(begin)

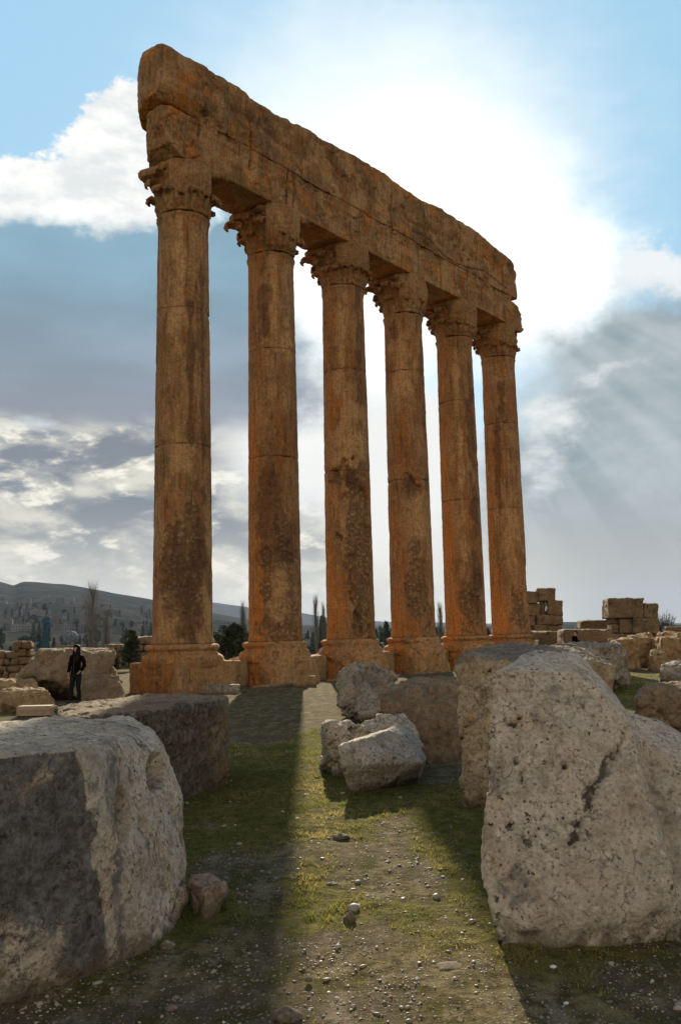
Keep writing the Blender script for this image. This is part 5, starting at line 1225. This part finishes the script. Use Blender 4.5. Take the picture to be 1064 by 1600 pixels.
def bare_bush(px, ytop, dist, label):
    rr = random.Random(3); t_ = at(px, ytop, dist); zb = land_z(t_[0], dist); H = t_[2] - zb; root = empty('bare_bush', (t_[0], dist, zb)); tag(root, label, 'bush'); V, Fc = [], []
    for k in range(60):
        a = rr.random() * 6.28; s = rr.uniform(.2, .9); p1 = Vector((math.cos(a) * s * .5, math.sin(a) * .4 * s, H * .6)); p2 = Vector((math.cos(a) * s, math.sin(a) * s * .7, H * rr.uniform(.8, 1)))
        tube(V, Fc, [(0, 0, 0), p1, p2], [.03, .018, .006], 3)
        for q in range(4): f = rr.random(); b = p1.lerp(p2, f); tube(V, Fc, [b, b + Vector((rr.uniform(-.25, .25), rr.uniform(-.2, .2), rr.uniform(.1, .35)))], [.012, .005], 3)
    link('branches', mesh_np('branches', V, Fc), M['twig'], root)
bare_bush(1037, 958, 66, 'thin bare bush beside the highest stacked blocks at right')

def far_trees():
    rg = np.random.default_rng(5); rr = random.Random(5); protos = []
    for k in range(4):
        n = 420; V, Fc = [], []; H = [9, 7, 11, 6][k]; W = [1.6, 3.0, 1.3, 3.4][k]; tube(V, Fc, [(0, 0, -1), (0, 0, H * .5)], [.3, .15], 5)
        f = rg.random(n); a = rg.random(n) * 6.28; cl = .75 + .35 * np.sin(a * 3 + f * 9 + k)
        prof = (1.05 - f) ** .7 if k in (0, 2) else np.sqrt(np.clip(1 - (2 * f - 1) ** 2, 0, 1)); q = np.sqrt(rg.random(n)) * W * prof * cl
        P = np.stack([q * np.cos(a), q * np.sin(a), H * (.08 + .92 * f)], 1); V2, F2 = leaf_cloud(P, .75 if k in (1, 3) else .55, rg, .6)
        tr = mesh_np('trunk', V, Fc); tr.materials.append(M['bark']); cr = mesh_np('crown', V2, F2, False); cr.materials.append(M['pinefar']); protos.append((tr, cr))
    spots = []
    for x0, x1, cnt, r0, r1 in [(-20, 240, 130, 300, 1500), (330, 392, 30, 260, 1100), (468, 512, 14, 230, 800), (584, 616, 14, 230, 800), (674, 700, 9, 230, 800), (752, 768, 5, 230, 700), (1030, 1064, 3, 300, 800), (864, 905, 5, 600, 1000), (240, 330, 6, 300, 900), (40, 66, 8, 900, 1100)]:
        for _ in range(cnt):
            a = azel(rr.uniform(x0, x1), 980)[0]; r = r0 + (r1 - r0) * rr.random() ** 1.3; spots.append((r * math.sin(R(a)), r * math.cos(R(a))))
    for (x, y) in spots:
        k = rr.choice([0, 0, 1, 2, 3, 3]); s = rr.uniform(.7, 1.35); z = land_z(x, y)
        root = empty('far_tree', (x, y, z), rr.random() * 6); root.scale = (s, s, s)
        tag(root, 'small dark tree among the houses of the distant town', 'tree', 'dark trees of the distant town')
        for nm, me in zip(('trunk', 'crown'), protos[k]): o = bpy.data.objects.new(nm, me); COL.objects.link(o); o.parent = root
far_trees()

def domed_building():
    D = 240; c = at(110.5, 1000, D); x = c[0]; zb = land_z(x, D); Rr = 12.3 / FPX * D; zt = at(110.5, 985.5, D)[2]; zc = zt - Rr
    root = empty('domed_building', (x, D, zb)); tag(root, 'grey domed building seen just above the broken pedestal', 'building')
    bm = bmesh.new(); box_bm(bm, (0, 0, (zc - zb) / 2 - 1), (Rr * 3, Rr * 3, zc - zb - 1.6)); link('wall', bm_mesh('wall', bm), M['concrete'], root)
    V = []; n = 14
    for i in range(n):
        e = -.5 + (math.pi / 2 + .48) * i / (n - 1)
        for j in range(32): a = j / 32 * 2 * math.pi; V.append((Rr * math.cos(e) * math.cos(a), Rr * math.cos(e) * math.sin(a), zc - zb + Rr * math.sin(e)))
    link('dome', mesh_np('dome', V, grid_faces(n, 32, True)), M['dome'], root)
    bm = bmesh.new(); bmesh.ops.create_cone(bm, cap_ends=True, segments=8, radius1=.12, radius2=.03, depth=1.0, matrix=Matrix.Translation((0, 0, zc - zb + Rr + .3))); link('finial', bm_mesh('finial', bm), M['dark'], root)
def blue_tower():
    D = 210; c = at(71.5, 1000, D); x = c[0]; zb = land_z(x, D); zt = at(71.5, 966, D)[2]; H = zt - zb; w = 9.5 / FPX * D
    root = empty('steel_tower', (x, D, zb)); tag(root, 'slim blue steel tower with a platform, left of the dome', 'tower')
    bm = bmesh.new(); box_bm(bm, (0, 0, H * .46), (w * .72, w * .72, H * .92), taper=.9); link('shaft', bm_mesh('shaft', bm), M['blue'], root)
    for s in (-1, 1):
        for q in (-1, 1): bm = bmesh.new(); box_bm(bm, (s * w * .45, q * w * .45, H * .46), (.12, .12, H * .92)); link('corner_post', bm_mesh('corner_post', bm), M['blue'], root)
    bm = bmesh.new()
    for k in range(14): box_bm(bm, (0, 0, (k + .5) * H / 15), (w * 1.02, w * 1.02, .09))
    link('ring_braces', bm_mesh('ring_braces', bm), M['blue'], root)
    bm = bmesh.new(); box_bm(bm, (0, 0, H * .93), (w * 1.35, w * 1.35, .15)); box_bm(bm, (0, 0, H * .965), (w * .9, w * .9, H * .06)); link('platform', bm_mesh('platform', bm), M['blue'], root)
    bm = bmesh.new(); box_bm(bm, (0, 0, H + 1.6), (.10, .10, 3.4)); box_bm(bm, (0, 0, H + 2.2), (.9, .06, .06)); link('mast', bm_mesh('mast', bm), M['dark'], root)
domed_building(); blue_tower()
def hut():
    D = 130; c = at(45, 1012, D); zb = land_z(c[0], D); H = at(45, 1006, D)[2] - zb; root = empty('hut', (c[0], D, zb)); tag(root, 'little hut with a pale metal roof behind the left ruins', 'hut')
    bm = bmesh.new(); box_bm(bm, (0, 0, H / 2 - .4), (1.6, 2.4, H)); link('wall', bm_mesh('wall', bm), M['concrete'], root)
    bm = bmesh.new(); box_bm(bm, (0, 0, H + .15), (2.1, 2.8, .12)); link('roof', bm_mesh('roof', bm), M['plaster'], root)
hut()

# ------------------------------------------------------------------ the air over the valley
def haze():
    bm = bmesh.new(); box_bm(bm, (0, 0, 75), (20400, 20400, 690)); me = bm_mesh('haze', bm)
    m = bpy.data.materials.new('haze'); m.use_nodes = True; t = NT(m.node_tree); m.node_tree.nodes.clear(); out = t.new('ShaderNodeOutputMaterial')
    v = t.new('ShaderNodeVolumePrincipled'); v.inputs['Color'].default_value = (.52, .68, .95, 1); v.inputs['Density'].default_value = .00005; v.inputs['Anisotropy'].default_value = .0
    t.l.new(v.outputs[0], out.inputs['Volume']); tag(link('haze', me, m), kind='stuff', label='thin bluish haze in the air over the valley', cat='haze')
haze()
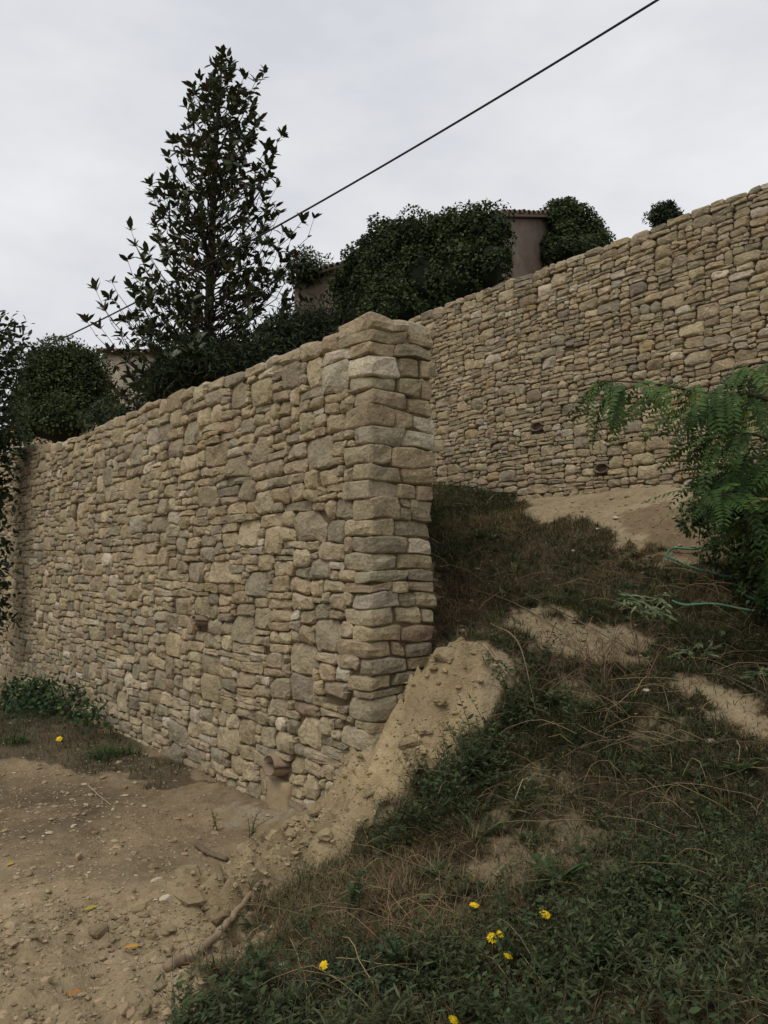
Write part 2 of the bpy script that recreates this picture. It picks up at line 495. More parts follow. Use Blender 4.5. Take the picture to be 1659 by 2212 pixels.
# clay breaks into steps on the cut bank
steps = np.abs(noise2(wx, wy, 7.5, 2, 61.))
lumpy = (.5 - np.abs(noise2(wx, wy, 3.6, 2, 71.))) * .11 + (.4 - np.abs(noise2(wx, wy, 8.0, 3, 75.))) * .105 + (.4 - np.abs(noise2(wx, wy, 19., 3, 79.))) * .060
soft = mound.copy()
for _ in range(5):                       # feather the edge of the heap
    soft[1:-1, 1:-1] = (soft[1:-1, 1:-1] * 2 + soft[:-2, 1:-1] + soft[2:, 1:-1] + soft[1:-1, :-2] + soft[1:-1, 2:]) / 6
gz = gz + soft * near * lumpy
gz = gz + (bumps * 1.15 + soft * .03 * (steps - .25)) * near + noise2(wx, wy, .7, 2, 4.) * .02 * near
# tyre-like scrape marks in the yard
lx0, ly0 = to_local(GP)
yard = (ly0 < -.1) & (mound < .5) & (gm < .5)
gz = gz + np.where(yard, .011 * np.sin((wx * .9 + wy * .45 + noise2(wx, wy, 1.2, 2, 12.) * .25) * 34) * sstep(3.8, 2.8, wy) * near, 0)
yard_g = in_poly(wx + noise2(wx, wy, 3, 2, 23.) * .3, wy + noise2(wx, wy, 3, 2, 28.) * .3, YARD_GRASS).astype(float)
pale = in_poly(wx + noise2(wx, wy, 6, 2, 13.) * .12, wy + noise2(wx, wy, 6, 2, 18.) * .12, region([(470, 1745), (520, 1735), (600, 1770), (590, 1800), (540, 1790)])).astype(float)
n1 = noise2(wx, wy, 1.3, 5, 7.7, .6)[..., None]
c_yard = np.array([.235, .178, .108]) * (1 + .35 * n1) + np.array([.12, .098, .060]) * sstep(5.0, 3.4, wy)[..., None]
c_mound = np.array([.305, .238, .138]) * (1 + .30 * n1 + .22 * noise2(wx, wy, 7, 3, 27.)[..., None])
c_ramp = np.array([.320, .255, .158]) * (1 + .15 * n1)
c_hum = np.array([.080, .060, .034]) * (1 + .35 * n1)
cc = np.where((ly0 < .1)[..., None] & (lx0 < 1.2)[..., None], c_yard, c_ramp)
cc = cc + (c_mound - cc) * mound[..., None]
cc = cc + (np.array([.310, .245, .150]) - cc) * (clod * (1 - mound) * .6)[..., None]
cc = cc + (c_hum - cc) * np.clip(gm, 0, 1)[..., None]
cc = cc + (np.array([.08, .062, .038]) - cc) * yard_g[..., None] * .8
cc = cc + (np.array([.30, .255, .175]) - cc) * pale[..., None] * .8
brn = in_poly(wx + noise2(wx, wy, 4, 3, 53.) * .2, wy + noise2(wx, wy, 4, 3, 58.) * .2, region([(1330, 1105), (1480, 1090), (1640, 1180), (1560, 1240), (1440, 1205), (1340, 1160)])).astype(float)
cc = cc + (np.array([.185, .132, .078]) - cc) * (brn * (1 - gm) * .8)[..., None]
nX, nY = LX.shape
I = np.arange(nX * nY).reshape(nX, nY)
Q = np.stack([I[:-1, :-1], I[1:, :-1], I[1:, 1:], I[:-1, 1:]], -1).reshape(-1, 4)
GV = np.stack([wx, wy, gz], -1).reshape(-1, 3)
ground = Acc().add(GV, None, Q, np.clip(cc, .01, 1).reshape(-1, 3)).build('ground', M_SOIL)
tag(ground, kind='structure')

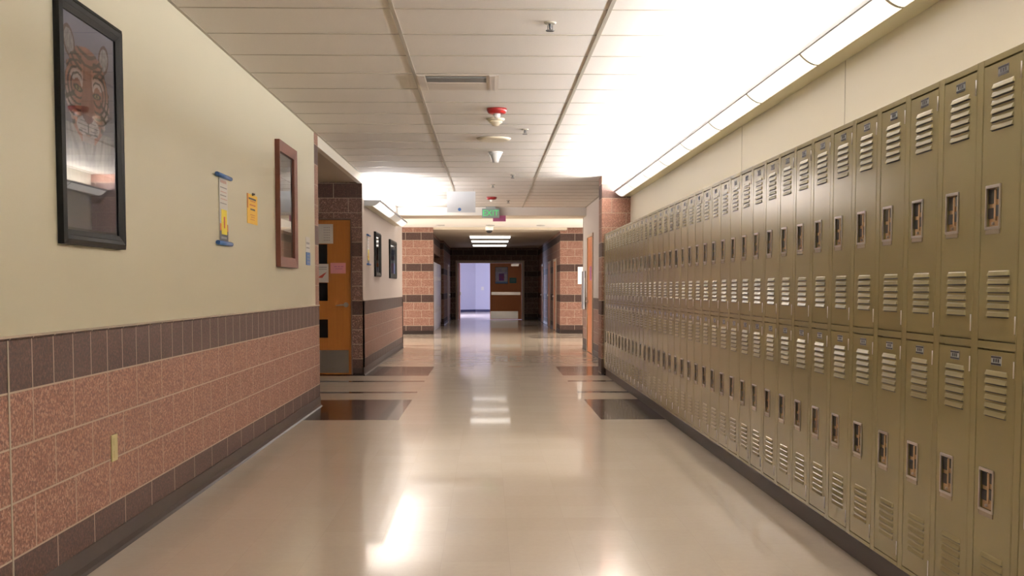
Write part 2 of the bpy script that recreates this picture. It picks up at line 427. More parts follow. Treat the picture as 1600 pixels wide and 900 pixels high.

(end)

**TASK DESCRIPTION**
Skip the pictures and quote each line of the entries above, from the first through the line with "bare_bush(1037, 958, 66, 'thin", exactly as it appears.

**ANSWER BELOW**
Keep writing the Blender script for this image. This is part 5, starting at line 1225. This part finishes the script. Use Blender 4.5. Take the picture to be 1064 by 1600 pixels.
def bare_bush(px, ytop, dist, label):
    rr = random.Random(3); t_ = at(px, ytop, dist); zb = land_z(t_[0], dist); H = t_[2] - zb; root = empty('bare_bush', (t_[0], dist, zb)); tag(root, label, 'bush'); V, Fc = [], []
    for k in range(60):
        a = rr.random() * 6.28; s = rr.uniform(.2, .9); p1 = Vector((math.cos(a) * s * .5, math.sin(a) * .4 * s, H * .6)); p2 = Vector((math.cos(a) * s, math.sin(a) * s * .7, H * rr.uniform(.8, 1)))
        tube(V, Fc, [(0, 0, 0), p1, p2], [.03, .018, .006], 3)
        for q in range(4): f = rr.random(); b = p1.lerp(p2, f); tube(V, Fc, [b, b + Vector((rr.uniform(-.25, .25), rr.uniform(-.2, .2), rr.uniform(.1, .35)))], [.012, .005], 3)
    link('branches', mesh_np('branches', V, Fc), M['twig'], root)
bare_bush(1037, 958, 66, 'thin bare bush beside the highest stacked blocks at right')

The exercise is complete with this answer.